Chapter Seven
December 8, 1938
We would have some great games of baseball at these old time public schools. It was easy to get enough to have nine good players on each side. There was among the larger boys who played the following: Frank Weast, Tom Wallace, Crit Hollifield, Bud Carson, Dob and Bill Fortune, Bill Grant, Lawson Toney and Joe Philbeck and others who names do not come into my memory at present. There were quite a number of boys in their teens who were good players. William O’Brien and Columbus DePriest lived near the playground and they would very often come over at play time and join the group in a game.
I recall one day Lawson Toney was catching and someone was running in home. Toney ran in to put the ball on him. The runner ran against Toney’s hand and knocked his wrist out of joint.
The catcher would stand about ten steps behind the batter and let the ball strike the ground and catch it on the rebound. We played ball a little different from the rules as used now. The batter would show the pitcher where he wanted the ball and the pitcher would try to pitch it right where he wanted it. We did not have an umpire so the batter would not strike at a ball until it was placed just across the plate where he wanted it. The catcher would stand about ten steps behind the batter and let the ball strike the ground and catch it on the rebound. The pitcher would toss the ball instead of throwing it. There was a farm fence some little distance from the ball ground and the batters would try to knock the ball over the fence but Bill Fortune was about the only one that could get it over.

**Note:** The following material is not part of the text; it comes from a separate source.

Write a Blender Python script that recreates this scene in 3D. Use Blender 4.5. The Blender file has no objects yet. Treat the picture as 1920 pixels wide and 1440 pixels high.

Town ball was a very popular game. It was played by throwing the ball at the runner and hitting him while between bases. When he was hit and put out he did not go to bat anymore during that inning. Everyone on the side had to be put out before the other side came to bat.
When the batter hit a ball and was caught before it hit the ground, or if it was caught on the first bounce, the batter was out.
Base was another game that was very popular and was always played in these old time schools.
Marbles was not only a popular game at school but was played more or less around most farm yards and was a very interesting game. I never see this game played anymore. I am sorry for the fellow who has never had the opportunity of attending an old time country school and living in the country on the farm a few years where they raise their own hog and hominy and live at home.
There was an old man that lived in the settlement who was a member of Mt. Harmony Baptist church. He believed in the Baptist faith so strongly that he could not see much hope for any one not connected with that denomination. One of his daughters married a man who was a member of the Methodist church, so she joined that church with her husband. This almost broke the heart of the father, so he arose in the Baptist church congregation and told them that his daughter had renounced the faith and asked them to pray for her that she might see the error of her ways and be saved.
Uncle Wilkie Harrison lived at the foot of Joshua Melton mountain, about three miles from Sunshine. He married a Miss Biggerstaff, a daughter of Kinchen Biggerstaff. Mr. Harrison was a good citizen. He reared a family of five sons and one daughter. He was an uneducated man, judged from modern day standards of literacy, being unable to read or write. He was, however, one of the community’s most substantial citizens and best of farmers and always kept good stock and that in good condition. He owned and operated a tan yard. The farmers would take their cowhides to him and have them tanned. I believe they gave one-half their hides for this service of tanning. My recollection is that it took twelve months or longer to tan a hide. From these hides were made harness leather and what was called upper leather or shoe leather. The harness leather was used for making harness, bridles, check lines and hame strings. Upper leather was used for making shoes. Fifty years ago most of the people in the county had their shoes made at home. It would take one man a day to cut out and make a pair of shoes. They would saw off a piece of maple wood about five-eights of an inch long and split it up and make shoe pegs to use in making the shoes. Children were given only a pair of shoes each year and they would last only about three months. When the boys and girls were nearly grown they would get a pair of Sunday shoes and wear them to church and public gatherings, but as soon as they had returned home they were required to pull them off and go bare-footed, or put on their everyday shoes.